The groups also argue that by informing participants about their plans (including available investment options), the disclosure requirements are also designed to assure plan sponsors and fiduciaries that participants are accountable for the information disclosed to them.  “Plan sponsors and fiduciaries also rely on the three-year statute of limitations to create predictability about the plans’ exposure to potential liability. That system breaks down if participants can disclaim knowledge of the information disclosed to them,” the groups say.

They point out that there is no way to ensure that participants actually read the disclosed information or to verify that they have done so. Therefore, the three-year statute of limitations cannot serve its purpose of creating certainty about potential liability if there is no objective basis for plan sponsors and fiduciaries to ensure that plan participants are sufficiently informed of their rights to trigger the limitations period.

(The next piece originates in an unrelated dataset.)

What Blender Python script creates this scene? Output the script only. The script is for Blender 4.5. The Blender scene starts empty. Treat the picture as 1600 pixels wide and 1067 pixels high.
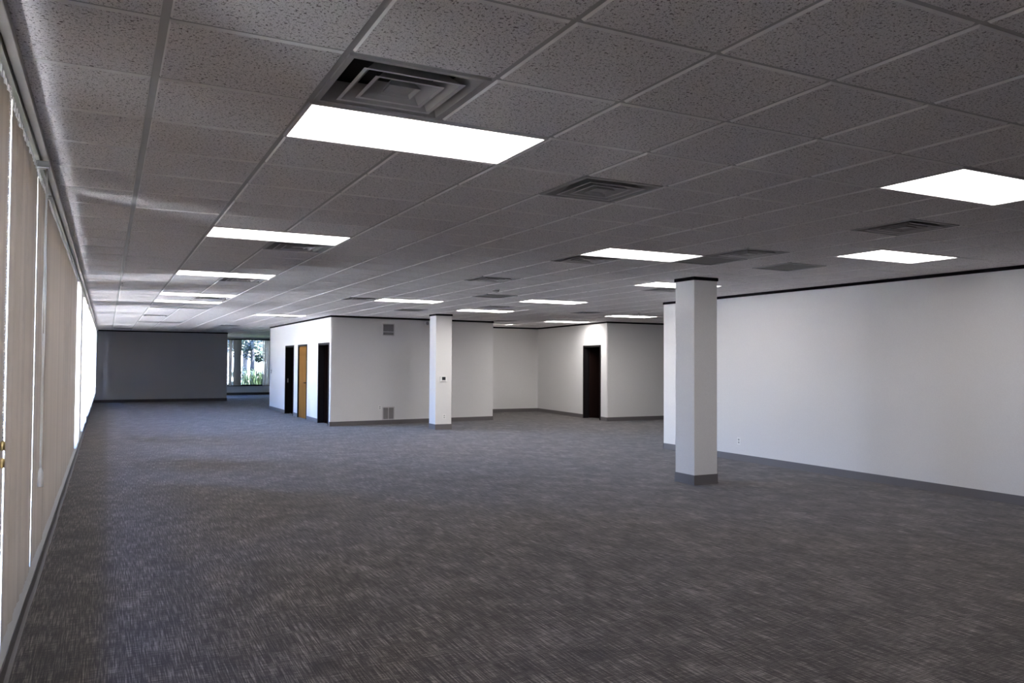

The groups also argue that the 9th Circuit decision exacerbates the threat that plan sponsors and fiduciaries will face legal challenges to their investment strategies based on hindsight alone. “While ERISA requires, and courts recognize in theory, that the prudence of an investment decision must be judged in light of the information available to the fiduciary at the time of the decision rather than in hindsight, triers of fact often struggle in practice to avoid the natural tendency toward hindsight bias in evaluating past decisions,” they contend. “Even where courts ultimately reach the correct outcome, plan sponsors and fiduciaries may incur significant costs in defending themselves from meritless, hindsight-based claims.”

The groups say ERISA’s three-year statute of limitations mitigates the risk of hindsight bias by requiring plan participants to decide whether to challenge adequately disclosed investment strategies promptly—with the benefit of only three rather than six years of hindsight.